• [Prompt]:
Locate each line below that includes "pixels" and reproduce it.

• [Exercise data]:
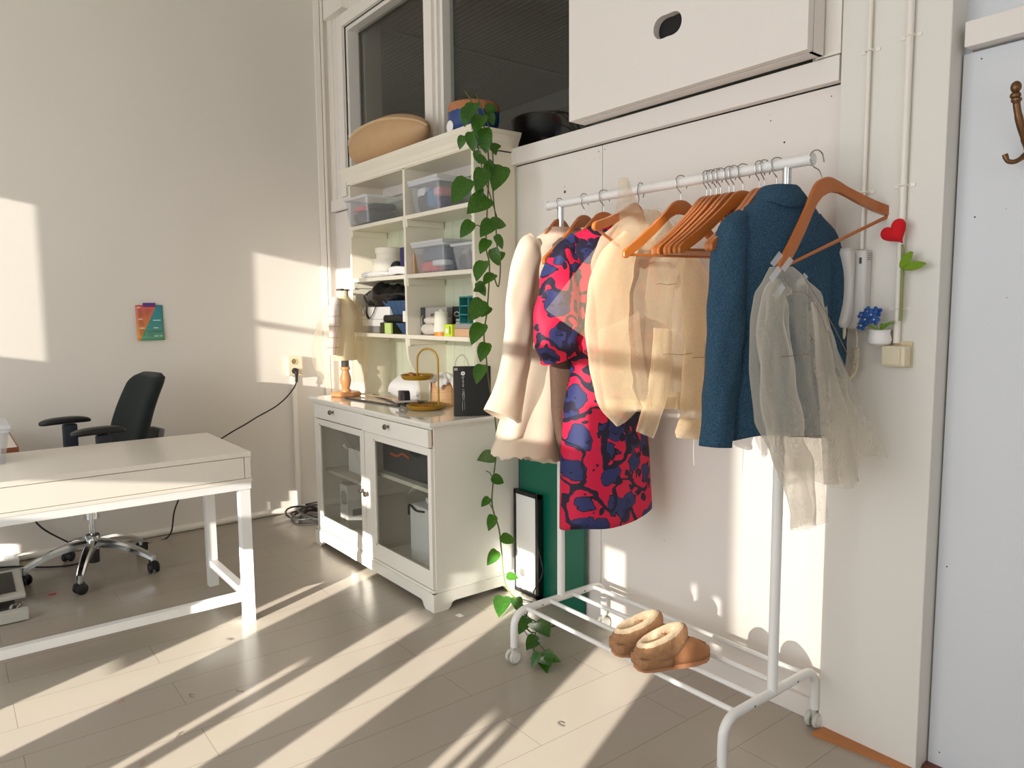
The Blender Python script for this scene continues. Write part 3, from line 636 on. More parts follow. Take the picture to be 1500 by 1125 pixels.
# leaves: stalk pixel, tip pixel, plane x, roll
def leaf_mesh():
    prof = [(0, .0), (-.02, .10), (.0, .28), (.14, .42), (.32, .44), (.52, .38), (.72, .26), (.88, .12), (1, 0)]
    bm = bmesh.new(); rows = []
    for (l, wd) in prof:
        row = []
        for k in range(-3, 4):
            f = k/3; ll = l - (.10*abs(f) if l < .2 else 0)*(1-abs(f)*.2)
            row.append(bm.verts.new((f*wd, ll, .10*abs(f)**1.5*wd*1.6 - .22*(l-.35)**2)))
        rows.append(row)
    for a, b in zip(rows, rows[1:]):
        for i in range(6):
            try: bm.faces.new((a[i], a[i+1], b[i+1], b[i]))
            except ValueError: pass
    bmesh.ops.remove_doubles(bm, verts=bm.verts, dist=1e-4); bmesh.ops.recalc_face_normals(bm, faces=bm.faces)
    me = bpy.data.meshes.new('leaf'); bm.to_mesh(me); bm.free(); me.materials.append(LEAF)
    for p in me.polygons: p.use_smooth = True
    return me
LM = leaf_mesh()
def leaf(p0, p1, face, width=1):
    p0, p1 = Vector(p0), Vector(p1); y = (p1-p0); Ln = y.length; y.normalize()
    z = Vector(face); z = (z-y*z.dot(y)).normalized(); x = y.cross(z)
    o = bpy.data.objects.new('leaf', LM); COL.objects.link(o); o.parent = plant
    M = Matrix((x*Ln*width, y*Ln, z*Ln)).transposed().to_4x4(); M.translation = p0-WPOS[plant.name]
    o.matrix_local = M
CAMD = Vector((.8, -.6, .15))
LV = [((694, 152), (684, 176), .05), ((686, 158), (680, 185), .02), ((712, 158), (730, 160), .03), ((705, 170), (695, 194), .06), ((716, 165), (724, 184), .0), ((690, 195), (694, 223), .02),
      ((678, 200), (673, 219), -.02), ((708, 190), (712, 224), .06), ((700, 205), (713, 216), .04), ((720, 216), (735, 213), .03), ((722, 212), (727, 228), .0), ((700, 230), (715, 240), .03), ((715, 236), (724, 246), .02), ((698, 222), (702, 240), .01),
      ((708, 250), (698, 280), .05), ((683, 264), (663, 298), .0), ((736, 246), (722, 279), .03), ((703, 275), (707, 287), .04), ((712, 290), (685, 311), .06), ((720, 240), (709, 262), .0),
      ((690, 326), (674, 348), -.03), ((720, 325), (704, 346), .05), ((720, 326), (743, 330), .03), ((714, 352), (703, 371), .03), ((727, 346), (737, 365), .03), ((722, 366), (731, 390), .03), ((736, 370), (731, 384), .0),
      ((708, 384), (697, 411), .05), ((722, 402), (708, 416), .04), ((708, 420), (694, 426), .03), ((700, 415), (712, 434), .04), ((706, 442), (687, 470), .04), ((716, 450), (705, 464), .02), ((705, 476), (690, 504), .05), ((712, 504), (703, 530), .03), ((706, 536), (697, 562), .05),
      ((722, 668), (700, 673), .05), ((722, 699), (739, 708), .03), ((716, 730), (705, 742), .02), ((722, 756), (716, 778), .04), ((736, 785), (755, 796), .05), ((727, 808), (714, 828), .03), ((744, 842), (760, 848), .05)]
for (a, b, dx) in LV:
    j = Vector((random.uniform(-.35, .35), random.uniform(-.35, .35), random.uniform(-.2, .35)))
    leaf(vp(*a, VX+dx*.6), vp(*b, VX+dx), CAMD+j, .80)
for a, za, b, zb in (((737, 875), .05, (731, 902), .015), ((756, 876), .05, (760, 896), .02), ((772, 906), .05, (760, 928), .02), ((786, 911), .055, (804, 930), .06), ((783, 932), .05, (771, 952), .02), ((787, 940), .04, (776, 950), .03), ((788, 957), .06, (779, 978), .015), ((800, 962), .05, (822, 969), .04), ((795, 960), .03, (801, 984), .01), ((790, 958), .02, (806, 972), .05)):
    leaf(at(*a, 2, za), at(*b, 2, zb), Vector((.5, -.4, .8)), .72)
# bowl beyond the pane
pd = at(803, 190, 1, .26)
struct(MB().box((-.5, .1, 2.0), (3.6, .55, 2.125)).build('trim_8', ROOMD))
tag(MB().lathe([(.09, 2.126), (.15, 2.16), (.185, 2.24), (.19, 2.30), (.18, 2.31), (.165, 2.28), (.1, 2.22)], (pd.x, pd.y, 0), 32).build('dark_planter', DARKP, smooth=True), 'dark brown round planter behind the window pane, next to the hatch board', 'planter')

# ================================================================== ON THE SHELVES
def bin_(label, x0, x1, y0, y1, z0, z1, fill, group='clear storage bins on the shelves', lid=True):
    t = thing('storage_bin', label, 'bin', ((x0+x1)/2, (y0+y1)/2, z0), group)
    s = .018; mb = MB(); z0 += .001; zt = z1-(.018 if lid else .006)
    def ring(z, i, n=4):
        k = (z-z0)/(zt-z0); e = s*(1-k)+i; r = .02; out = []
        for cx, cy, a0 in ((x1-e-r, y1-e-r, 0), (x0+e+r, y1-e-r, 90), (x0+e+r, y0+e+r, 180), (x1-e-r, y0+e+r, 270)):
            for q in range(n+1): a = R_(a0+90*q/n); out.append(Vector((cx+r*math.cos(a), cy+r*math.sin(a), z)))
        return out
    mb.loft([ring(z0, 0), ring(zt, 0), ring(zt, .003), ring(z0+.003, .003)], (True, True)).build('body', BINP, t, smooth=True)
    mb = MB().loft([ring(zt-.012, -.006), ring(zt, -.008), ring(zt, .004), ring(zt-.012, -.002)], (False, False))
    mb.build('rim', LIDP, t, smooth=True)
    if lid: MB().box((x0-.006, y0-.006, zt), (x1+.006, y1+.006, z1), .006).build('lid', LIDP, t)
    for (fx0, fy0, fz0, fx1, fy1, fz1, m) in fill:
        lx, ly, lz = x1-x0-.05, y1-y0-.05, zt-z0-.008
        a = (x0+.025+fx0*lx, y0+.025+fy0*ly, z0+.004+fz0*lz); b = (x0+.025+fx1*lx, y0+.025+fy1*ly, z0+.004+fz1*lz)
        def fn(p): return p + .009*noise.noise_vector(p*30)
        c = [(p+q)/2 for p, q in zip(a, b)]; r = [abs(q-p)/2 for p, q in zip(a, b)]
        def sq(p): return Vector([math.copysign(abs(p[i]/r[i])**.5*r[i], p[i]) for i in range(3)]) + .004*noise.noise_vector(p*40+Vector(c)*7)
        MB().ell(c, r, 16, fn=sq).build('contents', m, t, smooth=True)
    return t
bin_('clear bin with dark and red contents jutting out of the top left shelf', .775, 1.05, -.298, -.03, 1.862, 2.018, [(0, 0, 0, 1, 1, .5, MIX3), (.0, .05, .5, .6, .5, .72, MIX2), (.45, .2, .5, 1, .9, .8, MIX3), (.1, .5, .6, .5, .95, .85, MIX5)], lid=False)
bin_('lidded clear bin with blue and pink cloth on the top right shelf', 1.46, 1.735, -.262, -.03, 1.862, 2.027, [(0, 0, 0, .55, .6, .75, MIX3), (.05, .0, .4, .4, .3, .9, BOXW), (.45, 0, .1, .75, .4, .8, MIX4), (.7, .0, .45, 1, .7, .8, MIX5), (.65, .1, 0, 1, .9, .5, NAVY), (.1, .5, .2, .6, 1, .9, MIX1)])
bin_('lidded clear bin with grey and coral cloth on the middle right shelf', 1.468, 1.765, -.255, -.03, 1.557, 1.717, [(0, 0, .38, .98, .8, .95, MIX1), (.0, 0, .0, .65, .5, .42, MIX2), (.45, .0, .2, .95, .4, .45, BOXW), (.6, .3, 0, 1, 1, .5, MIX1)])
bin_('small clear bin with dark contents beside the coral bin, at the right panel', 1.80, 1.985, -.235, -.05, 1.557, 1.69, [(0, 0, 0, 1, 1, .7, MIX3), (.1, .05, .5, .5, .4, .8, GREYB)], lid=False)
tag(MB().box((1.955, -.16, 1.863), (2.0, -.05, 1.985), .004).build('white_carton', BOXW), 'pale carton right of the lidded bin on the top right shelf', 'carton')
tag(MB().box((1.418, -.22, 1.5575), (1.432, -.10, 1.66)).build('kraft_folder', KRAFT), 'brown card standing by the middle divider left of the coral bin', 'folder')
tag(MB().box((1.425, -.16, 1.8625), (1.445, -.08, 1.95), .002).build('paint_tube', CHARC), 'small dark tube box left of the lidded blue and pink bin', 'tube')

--

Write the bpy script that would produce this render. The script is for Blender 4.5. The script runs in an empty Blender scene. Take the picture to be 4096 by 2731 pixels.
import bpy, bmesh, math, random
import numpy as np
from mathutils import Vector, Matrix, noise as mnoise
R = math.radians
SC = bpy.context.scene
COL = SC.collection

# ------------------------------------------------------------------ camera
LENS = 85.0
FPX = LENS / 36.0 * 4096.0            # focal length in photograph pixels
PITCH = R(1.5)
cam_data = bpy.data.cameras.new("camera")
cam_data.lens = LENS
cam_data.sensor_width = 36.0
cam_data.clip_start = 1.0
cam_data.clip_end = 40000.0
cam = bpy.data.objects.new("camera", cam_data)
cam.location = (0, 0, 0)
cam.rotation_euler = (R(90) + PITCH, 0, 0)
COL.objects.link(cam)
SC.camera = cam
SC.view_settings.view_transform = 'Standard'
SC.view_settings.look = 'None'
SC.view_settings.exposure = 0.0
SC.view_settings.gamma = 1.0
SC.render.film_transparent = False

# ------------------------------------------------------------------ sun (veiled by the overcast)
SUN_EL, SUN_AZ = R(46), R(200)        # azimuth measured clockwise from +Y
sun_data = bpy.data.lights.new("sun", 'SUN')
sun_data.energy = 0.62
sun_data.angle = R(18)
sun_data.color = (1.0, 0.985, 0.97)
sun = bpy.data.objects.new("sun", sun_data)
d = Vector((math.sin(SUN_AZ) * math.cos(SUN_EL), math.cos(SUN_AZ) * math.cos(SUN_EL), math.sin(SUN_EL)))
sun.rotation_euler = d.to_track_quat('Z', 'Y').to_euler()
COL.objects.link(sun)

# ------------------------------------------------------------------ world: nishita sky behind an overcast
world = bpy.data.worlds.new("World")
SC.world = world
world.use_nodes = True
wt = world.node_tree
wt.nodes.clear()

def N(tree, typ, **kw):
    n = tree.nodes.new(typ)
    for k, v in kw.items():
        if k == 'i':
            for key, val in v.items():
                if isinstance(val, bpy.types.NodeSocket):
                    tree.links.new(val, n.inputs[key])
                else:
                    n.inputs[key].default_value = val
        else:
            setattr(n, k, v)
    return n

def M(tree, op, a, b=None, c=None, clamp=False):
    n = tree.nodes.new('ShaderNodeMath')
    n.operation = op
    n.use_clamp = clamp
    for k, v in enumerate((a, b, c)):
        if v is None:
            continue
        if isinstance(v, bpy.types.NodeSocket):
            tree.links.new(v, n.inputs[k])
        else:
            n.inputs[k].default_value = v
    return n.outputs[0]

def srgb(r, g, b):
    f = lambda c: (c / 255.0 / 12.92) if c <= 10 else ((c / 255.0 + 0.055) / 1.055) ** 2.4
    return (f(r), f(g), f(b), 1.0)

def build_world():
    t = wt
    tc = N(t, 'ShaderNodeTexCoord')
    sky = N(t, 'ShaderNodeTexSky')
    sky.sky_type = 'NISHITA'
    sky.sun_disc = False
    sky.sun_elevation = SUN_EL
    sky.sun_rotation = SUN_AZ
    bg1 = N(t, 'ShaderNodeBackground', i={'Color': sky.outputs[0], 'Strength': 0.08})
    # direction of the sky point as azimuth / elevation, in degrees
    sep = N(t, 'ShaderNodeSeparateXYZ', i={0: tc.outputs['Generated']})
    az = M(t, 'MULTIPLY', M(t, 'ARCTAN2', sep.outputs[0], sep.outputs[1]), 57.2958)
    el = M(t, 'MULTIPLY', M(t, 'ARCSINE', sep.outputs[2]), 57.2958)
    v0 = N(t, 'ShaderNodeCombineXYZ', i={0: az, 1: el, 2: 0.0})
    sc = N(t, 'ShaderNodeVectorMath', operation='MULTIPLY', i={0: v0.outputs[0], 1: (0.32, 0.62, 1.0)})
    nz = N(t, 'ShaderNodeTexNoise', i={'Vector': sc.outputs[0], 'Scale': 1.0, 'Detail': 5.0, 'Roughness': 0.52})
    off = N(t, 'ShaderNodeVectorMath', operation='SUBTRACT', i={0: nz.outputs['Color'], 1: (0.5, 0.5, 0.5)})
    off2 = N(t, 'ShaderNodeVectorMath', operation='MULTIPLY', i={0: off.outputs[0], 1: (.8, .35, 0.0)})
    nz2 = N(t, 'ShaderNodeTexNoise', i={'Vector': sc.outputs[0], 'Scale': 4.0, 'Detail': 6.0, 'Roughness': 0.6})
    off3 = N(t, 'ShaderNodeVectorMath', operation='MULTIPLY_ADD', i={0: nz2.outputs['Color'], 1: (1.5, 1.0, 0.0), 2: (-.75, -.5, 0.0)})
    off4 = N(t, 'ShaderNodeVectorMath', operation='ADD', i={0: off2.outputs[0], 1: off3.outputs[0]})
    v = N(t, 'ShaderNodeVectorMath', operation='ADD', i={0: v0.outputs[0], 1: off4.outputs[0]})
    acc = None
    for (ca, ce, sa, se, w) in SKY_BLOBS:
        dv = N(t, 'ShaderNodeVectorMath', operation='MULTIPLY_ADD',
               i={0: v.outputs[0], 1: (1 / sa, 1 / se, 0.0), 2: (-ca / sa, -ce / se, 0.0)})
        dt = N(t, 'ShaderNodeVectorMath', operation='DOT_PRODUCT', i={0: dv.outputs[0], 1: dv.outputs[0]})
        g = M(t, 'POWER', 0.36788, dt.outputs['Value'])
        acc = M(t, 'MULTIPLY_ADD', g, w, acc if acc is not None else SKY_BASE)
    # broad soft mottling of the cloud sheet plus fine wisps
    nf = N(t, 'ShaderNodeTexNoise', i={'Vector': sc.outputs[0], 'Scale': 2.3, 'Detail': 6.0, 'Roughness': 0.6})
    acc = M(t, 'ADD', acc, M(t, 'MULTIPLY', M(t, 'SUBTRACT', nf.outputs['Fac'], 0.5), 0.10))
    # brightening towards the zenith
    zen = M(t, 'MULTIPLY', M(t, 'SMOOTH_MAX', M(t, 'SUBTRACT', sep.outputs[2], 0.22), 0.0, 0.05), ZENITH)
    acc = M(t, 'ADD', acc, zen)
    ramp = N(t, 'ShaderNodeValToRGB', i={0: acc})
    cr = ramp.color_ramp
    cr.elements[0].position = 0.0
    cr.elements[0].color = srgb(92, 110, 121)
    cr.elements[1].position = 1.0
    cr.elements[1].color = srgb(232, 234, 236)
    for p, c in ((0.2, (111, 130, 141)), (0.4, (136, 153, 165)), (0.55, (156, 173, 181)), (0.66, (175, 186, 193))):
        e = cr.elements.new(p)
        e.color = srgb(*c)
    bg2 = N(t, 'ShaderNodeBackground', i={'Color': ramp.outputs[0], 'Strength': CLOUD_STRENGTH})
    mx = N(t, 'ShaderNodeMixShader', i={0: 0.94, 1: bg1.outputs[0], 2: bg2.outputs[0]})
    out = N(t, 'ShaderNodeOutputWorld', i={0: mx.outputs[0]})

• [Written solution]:
The Blender Python script for this scene continues. Write part 3, from line 636 on. More parts follow. Take the picture to be 1500 by 1125 pixels.
Write the bpy script that would produce this render. The script is for Blender 4.5. The script runs in an empty Blender scene. Take the picture to be 4096 by 2731 pixels.
FPX = LENS / 36.0 * 4096.0            # focal length in photograph pixels